I thought I was ready to tackle the studio on Thursday, but when I walked in I was so overwhelmed that I couldn’t cope. I walked out and crawled under the quilt on the sofa, with Donovan purring on my lap, until DH got home. With about a half hour’s help from him, we cleared enough room to at least let me get a start. No, I have no “before” picture — I don’t want any reminder of the starting point!
The process has not been without some serious anxiety and a small panic attack or two, because so much of my past is linked to my art, particularly the textiles. I had to consciously understand some things before I could start a full-scale purge:

  1. Being owned by your “stuff,” rather than owning it, is a real drag on the psyche AND on your creativity.
  2. I am never going to be a tapestry weaver. Never. So the tapestry loom, equipment, and tapestry yarns can go to a new home.
  3. I don’t need a charka. I loathe spinning cotton, on anything (unless it’s blended at least half-and-half with silk). So the charka and cotton fiber can go to a new home as well.
  4. There’s no reason to keep not-handspun knitting yarn on hand if you are never, ever going to knit and if you can give it to a knitting friend in return for her knitting you some socks from your handspun. Socks are the only thing I’ve ever had any desire to knit, and I’m not interested in going through the learning curve to do so. So the knitting yarn can go to my geeky/crafty sister-in-spirit, who will use it.
  5. Jaggerspun Zephyr yarn IS worth keeping — highly fondleable wool/silk in luscious colors is the stuff I’m most likely to ever want to weave with again. Most of the rest of the weaving yarn is just taking up real estate, sucking energy (or maybe radiating stored negative energy still) and keeping me tied to my past…so it needs to go. IF I ever want to weave something else again, I will just buy the yarn for that project — a small price to pay for letting go of a huge mental/emotional ball and chain.
  6. You can have too many drop spindles, so why keep the ones you don’t like and use?
  7. Reference and swatch notebooks can be stored up in the attic if you’re not ready to let them go. If you need one, go up in the attic and pull it out of the box.
  8. Clear floor space is a good thing.
  9. A good light makes all the difference in the world! We brought home a torchiere lamp last night and put it in there — oh, WOW!

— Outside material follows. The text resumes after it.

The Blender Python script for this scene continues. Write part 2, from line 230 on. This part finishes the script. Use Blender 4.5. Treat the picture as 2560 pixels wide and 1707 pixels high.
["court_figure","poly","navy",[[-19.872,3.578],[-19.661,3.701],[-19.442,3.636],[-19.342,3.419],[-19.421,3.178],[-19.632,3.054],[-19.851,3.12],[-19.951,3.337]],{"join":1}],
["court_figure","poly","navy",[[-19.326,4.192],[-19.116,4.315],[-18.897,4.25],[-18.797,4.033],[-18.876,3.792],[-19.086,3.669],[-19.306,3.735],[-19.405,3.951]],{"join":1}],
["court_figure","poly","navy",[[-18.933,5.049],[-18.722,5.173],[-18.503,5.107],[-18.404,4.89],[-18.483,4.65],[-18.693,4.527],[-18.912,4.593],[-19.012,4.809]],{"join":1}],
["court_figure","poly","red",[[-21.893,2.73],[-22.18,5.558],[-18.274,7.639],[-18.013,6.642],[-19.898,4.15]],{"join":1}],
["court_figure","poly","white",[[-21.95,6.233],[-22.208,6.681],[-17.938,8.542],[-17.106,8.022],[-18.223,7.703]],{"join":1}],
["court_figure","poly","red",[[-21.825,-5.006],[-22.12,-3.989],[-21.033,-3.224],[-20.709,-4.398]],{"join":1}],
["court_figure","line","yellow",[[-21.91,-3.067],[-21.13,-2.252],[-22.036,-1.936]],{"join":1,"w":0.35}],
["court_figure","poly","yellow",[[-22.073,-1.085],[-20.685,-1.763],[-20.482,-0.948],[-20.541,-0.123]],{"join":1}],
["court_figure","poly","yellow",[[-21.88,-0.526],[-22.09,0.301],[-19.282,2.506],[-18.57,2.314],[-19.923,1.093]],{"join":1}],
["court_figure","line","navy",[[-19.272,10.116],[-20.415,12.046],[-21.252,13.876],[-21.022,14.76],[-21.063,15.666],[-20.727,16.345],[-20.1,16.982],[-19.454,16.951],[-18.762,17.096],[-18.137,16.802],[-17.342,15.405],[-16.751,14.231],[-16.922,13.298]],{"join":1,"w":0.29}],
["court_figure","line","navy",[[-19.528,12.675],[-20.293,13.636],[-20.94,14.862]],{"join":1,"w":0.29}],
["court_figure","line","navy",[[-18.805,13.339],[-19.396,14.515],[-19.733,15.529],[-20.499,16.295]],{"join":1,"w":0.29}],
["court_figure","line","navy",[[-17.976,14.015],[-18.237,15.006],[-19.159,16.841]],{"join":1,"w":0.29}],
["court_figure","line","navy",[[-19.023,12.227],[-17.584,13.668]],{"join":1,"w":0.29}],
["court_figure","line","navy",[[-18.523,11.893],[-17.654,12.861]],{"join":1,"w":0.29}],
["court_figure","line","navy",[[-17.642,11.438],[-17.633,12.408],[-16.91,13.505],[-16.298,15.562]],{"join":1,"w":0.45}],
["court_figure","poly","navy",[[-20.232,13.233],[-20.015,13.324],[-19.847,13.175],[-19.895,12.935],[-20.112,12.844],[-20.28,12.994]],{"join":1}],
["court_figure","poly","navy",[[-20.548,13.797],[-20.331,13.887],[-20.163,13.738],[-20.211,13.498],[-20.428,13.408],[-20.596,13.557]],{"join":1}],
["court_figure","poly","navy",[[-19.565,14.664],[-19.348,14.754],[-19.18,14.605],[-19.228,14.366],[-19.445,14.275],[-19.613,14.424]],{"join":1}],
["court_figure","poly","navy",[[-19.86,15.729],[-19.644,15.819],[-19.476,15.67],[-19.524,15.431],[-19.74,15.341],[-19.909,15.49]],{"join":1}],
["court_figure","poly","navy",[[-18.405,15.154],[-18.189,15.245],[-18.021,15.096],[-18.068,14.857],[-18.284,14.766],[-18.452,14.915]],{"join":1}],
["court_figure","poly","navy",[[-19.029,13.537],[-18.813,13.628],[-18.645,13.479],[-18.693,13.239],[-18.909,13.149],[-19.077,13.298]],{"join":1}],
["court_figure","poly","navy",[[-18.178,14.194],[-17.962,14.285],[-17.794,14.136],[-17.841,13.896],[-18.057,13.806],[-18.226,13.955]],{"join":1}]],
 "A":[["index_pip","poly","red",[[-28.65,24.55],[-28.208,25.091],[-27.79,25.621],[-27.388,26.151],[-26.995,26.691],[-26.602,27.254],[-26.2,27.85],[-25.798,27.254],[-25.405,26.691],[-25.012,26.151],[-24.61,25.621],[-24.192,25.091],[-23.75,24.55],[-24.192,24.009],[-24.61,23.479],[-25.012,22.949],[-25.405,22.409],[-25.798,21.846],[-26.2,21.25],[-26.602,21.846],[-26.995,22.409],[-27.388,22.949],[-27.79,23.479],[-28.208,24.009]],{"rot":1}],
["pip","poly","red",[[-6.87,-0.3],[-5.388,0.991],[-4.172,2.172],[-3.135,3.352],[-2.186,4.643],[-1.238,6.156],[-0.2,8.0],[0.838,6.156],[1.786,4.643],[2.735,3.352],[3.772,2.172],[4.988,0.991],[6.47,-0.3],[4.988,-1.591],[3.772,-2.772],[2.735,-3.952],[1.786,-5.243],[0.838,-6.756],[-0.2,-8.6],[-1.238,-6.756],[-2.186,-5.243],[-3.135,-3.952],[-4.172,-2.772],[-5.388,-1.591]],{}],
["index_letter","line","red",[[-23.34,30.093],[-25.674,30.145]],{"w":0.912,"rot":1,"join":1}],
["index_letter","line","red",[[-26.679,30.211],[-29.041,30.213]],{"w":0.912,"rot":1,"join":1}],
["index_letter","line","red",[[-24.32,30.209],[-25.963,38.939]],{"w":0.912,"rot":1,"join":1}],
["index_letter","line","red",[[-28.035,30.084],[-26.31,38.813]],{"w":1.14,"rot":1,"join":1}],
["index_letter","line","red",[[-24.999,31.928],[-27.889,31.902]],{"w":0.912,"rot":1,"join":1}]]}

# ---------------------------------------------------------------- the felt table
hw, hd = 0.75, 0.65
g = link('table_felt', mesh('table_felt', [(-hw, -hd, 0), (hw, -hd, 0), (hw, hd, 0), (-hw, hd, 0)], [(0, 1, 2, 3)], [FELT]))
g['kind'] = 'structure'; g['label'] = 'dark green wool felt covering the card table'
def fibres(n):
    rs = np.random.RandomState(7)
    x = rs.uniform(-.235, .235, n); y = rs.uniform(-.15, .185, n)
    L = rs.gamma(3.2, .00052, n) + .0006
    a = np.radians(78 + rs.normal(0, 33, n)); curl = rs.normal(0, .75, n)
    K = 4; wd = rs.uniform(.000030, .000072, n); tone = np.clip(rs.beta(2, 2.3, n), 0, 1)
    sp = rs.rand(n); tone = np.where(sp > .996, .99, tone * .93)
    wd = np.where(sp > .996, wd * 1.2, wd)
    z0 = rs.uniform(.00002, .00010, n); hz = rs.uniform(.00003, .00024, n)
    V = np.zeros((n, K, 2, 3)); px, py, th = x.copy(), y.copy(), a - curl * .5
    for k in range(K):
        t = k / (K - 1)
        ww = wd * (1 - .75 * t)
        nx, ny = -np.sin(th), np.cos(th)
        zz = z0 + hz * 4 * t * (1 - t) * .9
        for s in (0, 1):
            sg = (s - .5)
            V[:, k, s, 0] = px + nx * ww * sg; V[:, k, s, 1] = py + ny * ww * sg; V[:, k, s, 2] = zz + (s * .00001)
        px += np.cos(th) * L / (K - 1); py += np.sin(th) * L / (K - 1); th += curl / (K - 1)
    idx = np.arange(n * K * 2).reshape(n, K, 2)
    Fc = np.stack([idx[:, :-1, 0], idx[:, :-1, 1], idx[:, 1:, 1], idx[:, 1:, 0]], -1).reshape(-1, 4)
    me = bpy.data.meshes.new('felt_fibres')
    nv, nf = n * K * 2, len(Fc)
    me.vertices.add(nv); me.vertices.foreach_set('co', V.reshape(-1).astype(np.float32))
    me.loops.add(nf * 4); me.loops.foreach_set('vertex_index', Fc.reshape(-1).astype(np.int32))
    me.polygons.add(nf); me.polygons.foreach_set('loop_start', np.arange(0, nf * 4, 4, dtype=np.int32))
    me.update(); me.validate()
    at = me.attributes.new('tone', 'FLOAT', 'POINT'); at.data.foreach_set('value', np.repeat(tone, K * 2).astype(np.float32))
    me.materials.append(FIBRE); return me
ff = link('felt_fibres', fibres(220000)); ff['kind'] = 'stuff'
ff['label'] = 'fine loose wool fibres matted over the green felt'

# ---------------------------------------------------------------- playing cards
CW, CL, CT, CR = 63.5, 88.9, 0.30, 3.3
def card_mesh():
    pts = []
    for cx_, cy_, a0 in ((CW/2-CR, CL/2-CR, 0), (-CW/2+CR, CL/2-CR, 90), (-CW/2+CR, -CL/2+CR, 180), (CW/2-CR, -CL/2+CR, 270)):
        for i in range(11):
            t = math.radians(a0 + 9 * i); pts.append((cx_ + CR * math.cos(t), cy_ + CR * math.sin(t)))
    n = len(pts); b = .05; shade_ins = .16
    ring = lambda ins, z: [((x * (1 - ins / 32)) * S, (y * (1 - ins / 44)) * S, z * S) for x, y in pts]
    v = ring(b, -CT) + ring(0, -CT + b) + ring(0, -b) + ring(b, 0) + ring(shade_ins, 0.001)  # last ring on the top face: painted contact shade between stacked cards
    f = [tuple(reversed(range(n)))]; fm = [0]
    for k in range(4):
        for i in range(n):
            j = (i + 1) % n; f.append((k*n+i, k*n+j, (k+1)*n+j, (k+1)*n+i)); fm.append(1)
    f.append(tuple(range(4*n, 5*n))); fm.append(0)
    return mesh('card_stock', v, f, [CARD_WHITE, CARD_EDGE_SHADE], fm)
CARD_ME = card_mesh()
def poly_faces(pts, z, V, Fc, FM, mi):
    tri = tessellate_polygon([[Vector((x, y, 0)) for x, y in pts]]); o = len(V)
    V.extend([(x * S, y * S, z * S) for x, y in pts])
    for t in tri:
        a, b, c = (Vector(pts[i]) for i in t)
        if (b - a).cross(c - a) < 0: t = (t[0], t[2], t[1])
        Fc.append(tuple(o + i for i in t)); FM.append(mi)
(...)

So a bunch of stuff is out of the studio ready to find a new home, and more is on the way out. I already have room for my new jewelry mini-workbench, and I’m able to start consolidating some of the excess spillage-out from other areas of the house into its proper home.

There’s still a good ways to go, but I can once again stand to go into the studio, and am pretty excited about getting to actually use it productively and creatively!